## Brief
Retype the data below without altering anything.
********************
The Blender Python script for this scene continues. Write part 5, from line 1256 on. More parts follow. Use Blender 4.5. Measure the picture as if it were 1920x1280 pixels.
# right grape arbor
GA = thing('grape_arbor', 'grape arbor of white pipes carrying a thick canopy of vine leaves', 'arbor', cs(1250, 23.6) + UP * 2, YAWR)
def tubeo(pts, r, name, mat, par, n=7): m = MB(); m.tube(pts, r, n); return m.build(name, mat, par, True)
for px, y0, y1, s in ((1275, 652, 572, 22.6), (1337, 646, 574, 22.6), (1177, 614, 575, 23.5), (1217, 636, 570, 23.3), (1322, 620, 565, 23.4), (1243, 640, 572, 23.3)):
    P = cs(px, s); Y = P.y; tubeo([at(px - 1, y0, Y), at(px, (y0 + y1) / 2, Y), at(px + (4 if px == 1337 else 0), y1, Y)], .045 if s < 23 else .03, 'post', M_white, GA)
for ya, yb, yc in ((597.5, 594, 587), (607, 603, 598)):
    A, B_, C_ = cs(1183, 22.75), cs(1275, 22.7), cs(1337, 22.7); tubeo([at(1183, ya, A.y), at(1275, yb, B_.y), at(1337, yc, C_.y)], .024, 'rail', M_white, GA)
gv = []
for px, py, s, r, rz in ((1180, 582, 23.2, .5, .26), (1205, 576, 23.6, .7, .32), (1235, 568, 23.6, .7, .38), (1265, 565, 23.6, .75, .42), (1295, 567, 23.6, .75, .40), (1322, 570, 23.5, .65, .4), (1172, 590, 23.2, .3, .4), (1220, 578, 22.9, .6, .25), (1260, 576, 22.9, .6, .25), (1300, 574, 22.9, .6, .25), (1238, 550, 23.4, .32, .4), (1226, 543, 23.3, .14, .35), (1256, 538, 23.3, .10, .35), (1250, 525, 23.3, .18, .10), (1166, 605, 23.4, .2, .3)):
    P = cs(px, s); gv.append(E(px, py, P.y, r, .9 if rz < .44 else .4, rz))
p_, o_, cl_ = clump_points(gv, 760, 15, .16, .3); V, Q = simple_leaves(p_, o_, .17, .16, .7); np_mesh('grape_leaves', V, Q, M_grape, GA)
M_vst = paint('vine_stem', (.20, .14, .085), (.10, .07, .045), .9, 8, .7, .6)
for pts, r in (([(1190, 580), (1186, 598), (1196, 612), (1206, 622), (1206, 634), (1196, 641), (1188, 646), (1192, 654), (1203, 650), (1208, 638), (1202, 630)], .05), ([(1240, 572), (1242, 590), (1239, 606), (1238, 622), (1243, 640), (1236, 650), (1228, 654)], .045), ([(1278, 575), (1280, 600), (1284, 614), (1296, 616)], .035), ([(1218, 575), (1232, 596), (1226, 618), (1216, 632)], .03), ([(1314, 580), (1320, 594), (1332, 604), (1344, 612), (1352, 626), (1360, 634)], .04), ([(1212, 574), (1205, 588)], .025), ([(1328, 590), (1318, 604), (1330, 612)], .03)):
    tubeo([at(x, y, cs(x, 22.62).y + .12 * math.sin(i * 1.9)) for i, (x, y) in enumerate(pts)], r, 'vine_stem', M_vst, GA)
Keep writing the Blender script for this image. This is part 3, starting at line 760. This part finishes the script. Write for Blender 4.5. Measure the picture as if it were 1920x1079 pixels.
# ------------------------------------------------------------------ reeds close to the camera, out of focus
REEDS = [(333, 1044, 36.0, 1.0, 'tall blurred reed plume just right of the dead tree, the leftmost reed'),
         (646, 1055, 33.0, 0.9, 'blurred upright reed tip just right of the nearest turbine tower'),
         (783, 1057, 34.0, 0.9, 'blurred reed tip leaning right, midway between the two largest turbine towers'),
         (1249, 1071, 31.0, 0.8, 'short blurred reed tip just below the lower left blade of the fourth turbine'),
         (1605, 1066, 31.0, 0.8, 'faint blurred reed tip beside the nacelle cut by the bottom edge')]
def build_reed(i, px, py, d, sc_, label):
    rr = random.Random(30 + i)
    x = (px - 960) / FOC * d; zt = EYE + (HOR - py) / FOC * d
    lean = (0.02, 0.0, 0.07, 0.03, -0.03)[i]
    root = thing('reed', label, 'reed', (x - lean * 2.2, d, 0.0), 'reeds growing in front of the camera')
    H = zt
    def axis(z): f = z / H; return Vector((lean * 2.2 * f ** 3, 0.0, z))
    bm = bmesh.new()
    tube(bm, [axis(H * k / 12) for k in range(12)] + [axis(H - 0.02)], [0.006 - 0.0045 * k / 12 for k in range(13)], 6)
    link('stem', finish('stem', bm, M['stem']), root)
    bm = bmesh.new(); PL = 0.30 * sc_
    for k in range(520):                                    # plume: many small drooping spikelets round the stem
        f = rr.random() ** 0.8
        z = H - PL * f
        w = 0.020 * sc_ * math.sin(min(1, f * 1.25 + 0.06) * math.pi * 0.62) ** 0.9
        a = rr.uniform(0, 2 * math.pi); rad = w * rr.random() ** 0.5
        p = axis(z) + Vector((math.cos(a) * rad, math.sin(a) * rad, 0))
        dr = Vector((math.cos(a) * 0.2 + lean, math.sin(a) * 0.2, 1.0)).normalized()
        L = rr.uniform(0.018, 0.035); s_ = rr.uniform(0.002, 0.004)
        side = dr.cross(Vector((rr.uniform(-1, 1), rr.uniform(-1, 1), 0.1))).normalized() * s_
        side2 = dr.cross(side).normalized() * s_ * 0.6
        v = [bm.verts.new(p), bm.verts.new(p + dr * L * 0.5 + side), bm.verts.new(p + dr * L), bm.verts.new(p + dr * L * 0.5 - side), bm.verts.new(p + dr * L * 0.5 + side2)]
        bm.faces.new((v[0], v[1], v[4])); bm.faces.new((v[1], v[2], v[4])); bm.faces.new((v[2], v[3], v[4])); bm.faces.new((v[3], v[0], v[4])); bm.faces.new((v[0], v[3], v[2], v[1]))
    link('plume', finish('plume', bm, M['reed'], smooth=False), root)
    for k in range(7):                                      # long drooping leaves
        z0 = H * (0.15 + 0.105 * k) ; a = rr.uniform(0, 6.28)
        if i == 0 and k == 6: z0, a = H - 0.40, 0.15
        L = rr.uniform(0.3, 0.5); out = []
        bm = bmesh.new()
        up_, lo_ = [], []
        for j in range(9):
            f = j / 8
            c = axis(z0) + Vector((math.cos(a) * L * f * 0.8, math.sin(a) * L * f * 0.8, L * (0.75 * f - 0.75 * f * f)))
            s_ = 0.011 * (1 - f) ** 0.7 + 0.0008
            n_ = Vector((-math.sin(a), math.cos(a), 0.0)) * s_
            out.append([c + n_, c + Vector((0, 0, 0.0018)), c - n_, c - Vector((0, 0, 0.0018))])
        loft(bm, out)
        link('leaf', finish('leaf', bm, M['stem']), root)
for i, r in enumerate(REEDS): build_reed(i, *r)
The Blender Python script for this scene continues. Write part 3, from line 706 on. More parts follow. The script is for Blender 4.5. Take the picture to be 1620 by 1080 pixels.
********************
## Solution for this task
The Blender Python script for this scene continues. Write part 5, from line 1256 on. More parts follow. Use Blender 4.5. Measure the picture as if it were 1920x1280 pixels.
# right grape arbor
GA = thing('grape_arbor', 'grape arbor of white pipes carrying a thick canopy of vine leaves', 'arbor', cs(1250, 23.6) + UP * 2, YAWR)
def tubeo(pts, r, name, mat, par, n=7): m = MB(); m.tube(pts, r, n); return m.build(name, mat, par, True)
for px, y0, y1, s in ((1275, 652, 572, 22.6), (1337, 646, 574, 22.6), (1177, 614, 575, 23.5), (1217, 636, 570, 23.3), (1322, 620, 565, 23.4), (1243, 640, 572, 23.3)):
    P = cs(px, s); Y = P.y; tubeo([at(px - 1, y0, Y), at(px, (y0 + y1) / 2, Y), at(px + (4 if px == 1337 else 0), y1, Y)], .045 if s < 23 else .03, 'post', M_white, GA)
for ya, yb, yc in ((597.5, 594, 587), (607, 603, 598)):
    A, B_, C_ = cs(1183, 22.75), cs(1275, 22.7), cs(1337, 22.7); tubeo([at(1183, ya, A.y), at(1275, yb, B_.y), at(1337, yc, C_.y)], .024, 'rail', M_white, GA)
gv = []
for px, py, s, r, rz in ((1180, 582, 23.2, .5, .26), (1205, 576, 23.6, .7, .32), (1235, 568, 23.6, .7, .38), (1265, 565, 23.6, .75, .42), (1295, 567, 23.6, .75, .40), (1322, 570, 23.5, .65, .4), (1172, 590, 23.2, .3, .4), (1220, 578, 22.9, .6, .25), (1260, 576, 22.9, .6, .25), (1300, 574, 22.9, .6, .25), (1238, 550, 23.4, .32, .4), (1226, 543, 23.3, .14, .35), (1256, 538, 23.3, .10, .35), (1250, 525, 23.3, .18, .10), (1166, 605, 23.4, .2, .3)):
    P = cs(px, s); gv.append(E(px, py, P.y, r, .9 if rz < .44 else .4, rz))
p_, o_, cl_ = clump_points(gv, 760, 15, .16, .3); V, Q = simple_leaves(p_, o_, .17, .16, .7); np_mesh('grape_leaves', V, Q, M_grape, GA)
M_vst = paint('vine_stem', (.20, .14, .085), (.10, .07, .045), .9, 8, .7, .6)
for pts, r in (([(1190, 580), (1186, 598), (1196, 612), (1206, 622), (1206, 634), (1196, 641), (1188, 646), (1192, 654), (1203, 650), (1208, 638), (1202, 630)], .05), ([(1240, 572), (1242, 590), (1239, 606), (1238, 622), (1243, 640), (1236, 650), (1228, 654)], .045), ([(1278, 575), (1280, 600), (1284, 614), (1296, 616)], .035), ([(1218, 575), (1232, 596), (1226, 618), (1216, 632)], .03), ([(1314, 580), (1320, 594), (1332, 604), (1344, 612), (1352, 626), (1360, 634)], .04), ([(1212, 574), (1205, 588)], .025), ([(1328, 590), (1318, 604), (1330, 612)], .03)):
    tubeo([at(x, y, cs(x, 22.62).y + .12 * math.sin(i * 1.9)) for i, (x, y) in enumerate(pts)], r, 'vine_stem', M_vst, GA)
Keep writing the Blender script for this image. This is part 3, starting at line 760. This part finishes the script. Write for Blender 4.5. Measure the picture as if it were 1920x1079 pixels.
# ------------------------------------------------------------------ reeds close to the camera, out of focus
REEDS = [(333, 1044, 36.0, 1.0, 'tall blurred reed plume just right of the dead tree, the leftmost reed'),
         (646, 1055, 33.0, 0.9, 'blurred upright reed tip just right of the nearest turbine tower'),
         (783, 1057, 34.0, 0.9, 'blurred reed tip leaning right, midway between the two largest turbine towers'),
         (1249, 1071, 31.0, 0.8, 'short blurred reed tip just below the lower left blade of the fourth turbine'),
         (1605, 1066, 31.0, 0.8, 'faint blurred reed tip beside the nacelle cut by the bottom edge')]
def build_reed(i, px, py, d, sc_, label):
    rr = random.Random(30 + i)
    x = (px - 960) / FOC * d; zt = EYE + (HOR - py) / FOC * d
    lean = (0.02, 0.0, 0.07, 0.03, -0.03)[i]
    root = thing('reed', label, 'reed', (x - lean * 2.2, d, 0.0), 'reeds growing in front of the camera')
    H = zt
    def axis(z): f = z / H; return Vector((lean * 2.2 * f ** 3, 0.0, z))
    bm = bmesh.new()
    tube(bm, [axis(H * k / 12) for k in range(12)] + [axis(H - 0.02)], [0.006 - 0.0045 * k / 12 for k in range(13)], 6)
    link('stem', finish('stem', bm, M['stem']), root)
    bm = bmesh.new(); PL = 0.30 * sc_
    for k in range(520):                                    # plume: many small drooping spikelets round the stem
        f = rr.random() ** 0.8
        z = H - PL * f
        w = 0.020 * sc_ * math.sin(min(1, f * 1.25 + 0.06) * math.pi * 0.62) ** 0.9
        a = rr.uniform(0, 2 * math.pi); rad = w * rr.random() ** 0.5
        p = axis(z) + Vector((math.cos(a) * rad, math.sin(a) * rad, 0))
        dr = Vector((math.cos(a) * 0.2 + lean, math.sin(a) * 0.2, 1.0)).normalized()
        L = rr.uniform(0.018, 0.035); s_ = rr.uniform(0.002, 0.004)
        side = dr.cross(Vector((rr.uniform(-1, 1), rr.uniform(-1, 1), 0.1))).normalized() * s_
        side2 = dr.cross(side).normalized() * s_ * 0.6
        v = [bm.verts.new(p), bm.verts.new(p + dr * L * 0.5 + side), bm.verts.new(p + dr * L), bm.verts.new(p + dr * L * 0.5 - side), bm.verts.new(p + dr * L * 0.5 + side2)]
        bm.faces.new((v[0], v[1], v[4])); bm.faces.new((v[1], v[2], v[4])); bm.faces.new((v[2], v[3], v[4])); bm.faces.new((v[3], v[0], v[4])); bm.faces.new((v[0], v[3], v[2], v[1]))
    link('plume', finish('plume', bm, M['reed'], smooth=False), root)
    for k in range(7):                                      # long drooping leaves
        z0 = H * (0.15 + 0.105 * k) ; a = rr.uniform(0, 6.28)
        if i == 0 and k == 6: z0, a = H - 0.40, 0.15
        L = rr.uniform(0.3, 0.5); out = []
        bm = bmesh.new()
        up_, lo_ = [], []
        for j in range(9):
            f = j / 8
            c = axis(z0) + Vector((math.cos(a) * L * f * 0.8, math.sin(a) * L * f * 0.8, L * (0.75 * f - 0.75 * f * f)))
            s_ = 0.011 * (1 - f) ** 0.7 + 0.0008
            n_ = Vector((-math.sin(a), math.cos(a), 0.0)) * s_
            out.append([c + n_, c + Vector((0, 0, 0.0018)), c - n_, c - Vector((0, 0, 0.0018))])
        loft(bm, out)
        link('leaf', finish('leaf', bm, M['stem']), root)
for i, r in enumerate(REEDS): build_reed(i, *r)
The Blender Python script for this scene continues. Write part 3, from line 706 on. More parts follow. The script is for Blender 4.5. Take the picture to be 1620 by 1080 pixels.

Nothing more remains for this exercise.